*** DATASET SECTION ***

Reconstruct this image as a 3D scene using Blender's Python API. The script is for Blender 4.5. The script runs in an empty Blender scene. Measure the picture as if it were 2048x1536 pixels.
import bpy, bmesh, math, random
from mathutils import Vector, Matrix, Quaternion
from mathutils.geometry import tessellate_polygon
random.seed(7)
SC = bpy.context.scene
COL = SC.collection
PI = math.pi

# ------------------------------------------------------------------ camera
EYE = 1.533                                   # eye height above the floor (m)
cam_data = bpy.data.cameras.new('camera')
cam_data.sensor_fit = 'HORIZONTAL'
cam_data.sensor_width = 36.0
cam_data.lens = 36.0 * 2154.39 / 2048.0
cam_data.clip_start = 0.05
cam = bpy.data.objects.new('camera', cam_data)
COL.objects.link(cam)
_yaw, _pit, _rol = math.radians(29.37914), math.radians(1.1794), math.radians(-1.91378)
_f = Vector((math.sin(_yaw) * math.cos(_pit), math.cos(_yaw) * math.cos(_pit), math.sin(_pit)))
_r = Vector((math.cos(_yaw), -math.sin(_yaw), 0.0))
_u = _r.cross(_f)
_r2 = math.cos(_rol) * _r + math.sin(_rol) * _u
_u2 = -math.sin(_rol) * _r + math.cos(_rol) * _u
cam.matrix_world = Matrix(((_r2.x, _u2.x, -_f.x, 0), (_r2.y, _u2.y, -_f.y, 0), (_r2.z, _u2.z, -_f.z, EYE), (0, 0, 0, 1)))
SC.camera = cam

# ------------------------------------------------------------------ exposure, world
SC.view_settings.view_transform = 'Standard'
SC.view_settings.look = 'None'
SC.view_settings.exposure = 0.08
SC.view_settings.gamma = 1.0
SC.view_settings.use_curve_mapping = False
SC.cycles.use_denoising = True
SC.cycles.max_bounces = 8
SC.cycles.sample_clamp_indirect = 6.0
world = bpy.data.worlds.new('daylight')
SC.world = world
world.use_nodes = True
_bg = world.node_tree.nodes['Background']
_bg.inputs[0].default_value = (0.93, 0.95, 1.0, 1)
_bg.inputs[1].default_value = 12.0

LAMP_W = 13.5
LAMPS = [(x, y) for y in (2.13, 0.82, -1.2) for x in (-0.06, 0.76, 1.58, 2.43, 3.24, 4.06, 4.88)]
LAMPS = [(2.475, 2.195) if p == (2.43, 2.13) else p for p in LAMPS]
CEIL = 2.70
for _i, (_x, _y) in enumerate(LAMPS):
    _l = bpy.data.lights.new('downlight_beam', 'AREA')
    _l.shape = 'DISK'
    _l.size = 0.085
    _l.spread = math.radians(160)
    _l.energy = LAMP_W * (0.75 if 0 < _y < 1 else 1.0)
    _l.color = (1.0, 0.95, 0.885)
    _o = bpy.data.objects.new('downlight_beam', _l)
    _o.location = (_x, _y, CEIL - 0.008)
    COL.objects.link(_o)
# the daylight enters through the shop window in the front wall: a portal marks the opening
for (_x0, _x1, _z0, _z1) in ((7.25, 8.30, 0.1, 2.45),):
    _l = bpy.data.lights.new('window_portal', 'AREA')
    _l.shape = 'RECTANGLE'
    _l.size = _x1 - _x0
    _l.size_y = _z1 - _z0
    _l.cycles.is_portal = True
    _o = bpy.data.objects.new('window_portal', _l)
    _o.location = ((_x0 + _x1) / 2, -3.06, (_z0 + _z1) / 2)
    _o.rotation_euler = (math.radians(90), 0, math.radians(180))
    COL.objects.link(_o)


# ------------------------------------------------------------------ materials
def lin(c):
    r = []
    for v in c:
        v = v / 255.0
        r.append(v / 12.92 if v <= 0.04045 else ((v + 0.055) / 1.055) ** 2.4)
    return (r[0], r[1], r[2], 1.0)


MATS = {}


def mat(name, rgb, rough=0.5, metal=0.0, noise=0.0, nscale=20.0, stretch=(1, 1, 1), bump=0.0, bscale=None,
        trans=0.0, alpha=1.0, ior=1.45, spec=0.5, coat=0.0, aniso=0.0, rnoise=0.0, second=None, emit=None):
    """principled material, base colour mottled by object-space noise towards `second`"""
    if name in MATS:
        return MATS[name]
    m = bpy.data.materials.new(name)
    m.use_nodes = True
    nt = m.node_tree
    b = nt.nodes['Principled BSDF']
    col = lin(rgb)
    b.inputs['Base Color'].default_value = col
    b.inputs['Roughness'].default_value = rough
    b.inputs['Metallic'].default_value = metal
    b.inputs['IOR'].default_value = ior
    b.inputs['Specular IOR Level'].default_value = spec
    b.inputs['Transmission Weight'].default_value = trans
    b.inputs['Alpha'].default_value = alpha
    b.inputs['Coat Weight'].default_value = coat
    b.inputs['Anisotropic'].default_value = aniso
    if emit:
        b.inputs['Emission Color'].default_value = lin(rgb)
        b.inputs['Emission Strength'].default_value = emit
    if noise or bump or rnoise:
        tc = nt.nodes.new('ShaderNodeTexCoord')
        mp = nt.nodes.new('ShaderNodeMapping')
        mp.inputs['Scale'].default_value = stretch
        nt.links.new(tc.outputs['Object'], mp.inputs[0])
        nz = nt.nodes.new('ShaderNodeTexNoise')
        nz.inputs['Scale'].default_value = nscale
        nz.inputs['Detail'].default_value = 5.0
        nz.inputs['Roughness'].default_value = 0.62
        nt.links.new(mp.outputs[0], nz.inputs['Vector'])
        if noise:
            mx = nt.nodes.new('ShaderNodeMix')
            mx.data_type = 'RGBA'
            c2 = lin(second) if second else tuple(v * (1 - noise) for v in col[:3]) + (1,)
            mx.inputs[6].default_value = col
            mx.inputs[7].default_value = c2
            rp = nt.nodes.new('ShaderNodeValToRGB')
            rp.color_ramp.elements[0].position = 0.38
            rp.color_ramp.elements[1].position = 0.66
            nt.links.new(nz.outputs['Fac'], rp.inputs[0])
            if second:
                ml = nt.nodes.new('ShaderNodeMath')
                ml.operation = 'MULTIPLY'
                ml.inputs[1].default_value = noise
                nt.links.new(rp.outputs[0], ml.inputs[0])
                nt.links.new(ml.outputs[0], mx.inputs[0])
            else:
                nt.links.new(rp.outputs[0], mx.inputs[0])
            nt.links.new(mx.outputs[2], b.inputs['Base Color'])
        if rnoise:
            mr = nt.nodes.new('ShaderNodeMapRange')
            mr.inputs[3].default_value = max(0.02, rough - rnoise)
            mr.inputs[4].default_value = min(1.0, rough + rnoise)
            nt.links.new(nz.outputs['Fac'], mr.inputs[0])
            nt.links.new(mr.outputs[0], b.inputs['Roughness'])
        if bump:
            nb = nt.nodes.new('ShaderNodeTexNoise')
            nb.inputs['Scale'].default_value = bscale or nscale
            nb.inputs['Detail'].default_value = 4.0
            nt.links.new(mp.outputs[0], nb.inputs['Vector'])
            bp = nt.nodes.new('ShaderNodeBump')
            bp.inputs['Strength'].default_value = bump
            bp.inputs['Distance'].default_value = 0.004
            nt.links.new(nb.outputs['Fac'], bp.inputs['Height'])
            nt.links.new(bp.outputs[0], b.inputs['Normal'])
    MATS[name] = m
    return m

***

• _DIRECTIONS FOR THIS TASK_
Your task is to transcribe the listing above in full, exactly as given.

• _FINISHED ANSWER_
Reconstruct this image as a 3D scene using Blender's Python API. The script is for Blender 4.5. The script runs in an empty Blender scene. Measure the picture as if it were 2048x1536 pixels.
import bpy, bmesh, math, random
from mathutils import Vector, Matrix, Quaternion
from mathutils.geometry import tessellate_polygon
random.seed(7)
SC = bpy.context.scene
COL = SC.collection
PI = math.pi

# ------------------------------------------------------------------ camera
EYE = 1.533                                   # eye height above the floor (m)
cam_data = bpy.data.cameras.new('camera')
cam_data.sensor_fit = 'HORIZONTAL'
cam_data.sensor_width = 36.0
cam_data.lens = 36.0 * 2154.39 / 2048.0
cam_data.clip_start = 0.05
cam = bpy.data.objects.new('camera', cam_data)
COL.objects.link(cam)
_yaw, _pit, _rol = math.radians(29.37914), math.radians(1.1794), math.radians(-1.91378)
_f = Vector((math.sin(_yaw) * math.cos(_pit), math.cos(_yaw) * math.cos(_pit), math.sin(_pit)))
_r = Vector((math.cos(_yaw), -math.sin(_yaw), 0.0))
_u = _r.cross(_f)
_r2 = math.cos(_rol) * _r + math.sin(_rol) * _u
_u2 = -math.sin(_rol) * _r + math.cos(_rol) * _u
cam.matrix_world = Matrix(((_r2.x, _u2.x, -_f.x, 0), (_r2.y, _u2.y, -_f.y, 0), (_r2.z, _u2.z, -_f.z, EYE), (0, 0, 0, 1)))
SC.camera = cam

# ------------------------------------------------------------------ exposure, world
SC.view_settings.view_transform = 'Standard'
SC.view_settings.look = 'None'
SC.view_settings.exposure = 0.08
SC.view_settings.gamma = 1.0
SC.view_settings.use_curve_mapping = False
SC.cycles.use_denoising = True
SC.cycles.max_bounces = 8
SC.cycles.sample_clamp_indirect = 6.0
world = bpy.data.worlds.new('daylight')
SC.world = world
world.use_nodes = True
_bg = world.node_tree.nodes['Background']
_bg.inputs[0].default_value = (0.93, 0.95, 1.0, 1)
_bg.inputs[1].default_value = 12.0

LAMP_W = 13.5
LAMPS = [(x, y) for y in (2.13, 0.82, -1.2) for x in (-0.06, 0.76, 1.58, 2.43, 3.24, 4.06, 4.88)]
LAMPS = [(2.475, 2.195) if p == (2.43, 2.13) else p for p in LAMPS]
CEIL = 2.70
for _i, (_x, _y) in enumerate(LAMPS):
    _l = bpy.data.lights.new('downlight_beam', 'AREA')
    _l.shape = 'DISK'
    _l.size = 0.085
    _l.spread = math.radians(160)
    _l.energy = LAMP_W * (0.75 if 0 < _y < 1 else 1.0)
    _l.color = (1.0, 0.95, 0.885)
    _o = bpy.data.objects.new('downlight_beam', _l)
    _o.location = (_x, _y, CEIL - 0.008)
    COL.objects.link(_o)
# the daylight enters through the shop window in the front wall: a portal marks the opening
for (_x0, _x1, _z0, _z1) in ((7.25, 8.30, 0.1, 2.45),):
    _l = bpy.data.lights.new('window_portal', 'AREA')
    _l.shape = 'RECTANGLE'
    _l.size = _x1 - _x0
    _l.size_y = _z1 - _z0
    _l.cycles.is_portal = True
    _o = bpy.data.objects.new('window_portal', _l)
    _o.location = ((_x0 + _x1) / 2, -3.06, (_z0 + _z1) / 2)
    _o.rotation_euler = (math.radians(90), 0, math.radians(180))
    COL.objects.link(_o)


# ------------------------------------------------------------------ materials
def lin(c):
    r = []
    for v in c:
        v = v / 255.0
        r.append(v / 12.92 if v <= 0.04045 else ((v + 0.055) / 1.055) ** 2.4)
    return (r[0], r[1], r[2], 1.0)


MATS = {}


def mat(name, rgb, rough=0.5, metal=0.0, noise=0.0, nscale=20.0, stretch=(1, 1, 1), bump=0.0, bscale=None,
        trans=0.0, alpha=1.0, ior=1.45, spec=0.5, coat=0.0, aniso=0.0, rnoise=0.0, second=None, emit=None):
    """principled material, base colour mottled by object-space noise towards `second`"""
    if name in MATS:
        return MATS[name]
    m = bpy.data.materials.new(name)
    m.use_nodes = True
    nt = m.node_tree
    b = nt.nodes['Principled BSDF']
    col = lin(rgb)
    b.inputs['Base Color'].default_value = col
    b.inputs['Roughness'].default_value = rough
    b.inputs['Metallic'].default_value = metal
    b.inputs['IOR'].default_value = ior
    b.inputs['Specular IOR Level'].default_value = spec
    b.inputs['Transmission Weight'].default_value = trans
    b.inputs['Alpha'].default_value = alpha
    b.inputs['Coat Weight'].default_value = coat
    b.inputs['Anisotropic'].default_value = aniso
    if emit:
        b.inputs['Emission Color'].default_value = lin(rgb)
        b.inputs['Emission Strength'].default_value = emit
    if noise or bump or rnoise:
        tc = nt.nodes.new('ShaderNodeTexCoord')
        mp = nt.nodes.new('ShaderNodeMapping')
        mp.inputs['Scale'].default_value = stretch
        nt.links.new(tc.outputs['Object'], mp.inputs[0])
        nz = nt.nodes.new('ShaderNodeTexNoise')
        nz.inputs['Scale'].default_value = nscale
        nz.inputs['Detail'].default_value = 5.0
        nz.inputs['Roughness'].default_value = 0.62
        nt.links.new(mp.outputs[0], nz.inputs['Vector'])
        if noise:
            mx = nt.nodes.new('ShaderNodeMix')
            mx.data_type = 'RGBA'
            c2 = lin(second) if second else tuple(v * (1 - noise) for v in col[:3]) + (1,)
            mx.inputs[6].default_value = col
            mx.inputs[7].default_value = c2
            rp = nt.nodes.new('ShaderNodeValToRGB')
            rp.color_ramp.elements[0].position = 0.38
            rp.color_ramp.elements[1].position = 0.66
            nt.links.new(nz.outputs['Fac'], rp.inputs[0])
            if second:
                ml = nt.nodes.new('ShaderNodeMath')
                ml.operation = 'MULTIPLY'
                ml.inputs[1].default_value = noise
                nt.links.new(rp.outputs[0], ml.inputs[0])
                nt.links.new(ml.outputs[0], mx.inputs[0])
            else:
                nt.links.new(rp.outputs[0], mx.inputs[0])
            nt.links.new(mx.outputs[2], b.inputs['Base Color'])
        if rnoise:
            mr = nt.nodes.new('ShaderNodeMapRange')
            mr.inputs[3].default_value = max(0.02, rough - rnoise)
            mr.inputs[4].default_value = min(1.0, rough + rnoise)
            nt.links.new(nz.outputs['Fac'], mr.inputs[0])
            nt.links.new(mr.outputs[0], b.inputs['Roughness'])
        if bump:
            nb = nt.nodes.new('ShaderNodeTexNoise')
            nb.inputs['Scale'].default_value = bscale or nscale
            nb.inputs['Detail'].default_value = 4.0
            nt.links.new(mp.outputs[0], nb.inputs['Vector'])
            bp = nt.nodes.new('ShaderNodeBump')
            bp.inputs['Strength'].default_value = bump
            bp.inputs['Distance'].default_value = 0.004
            nt.links.new(nb.outputs['Fac'], bp.inputs['Height'])
            nt.links.new(bp.outputs[0], b.inputs['Normal'])
    MATS[name] = m
    return m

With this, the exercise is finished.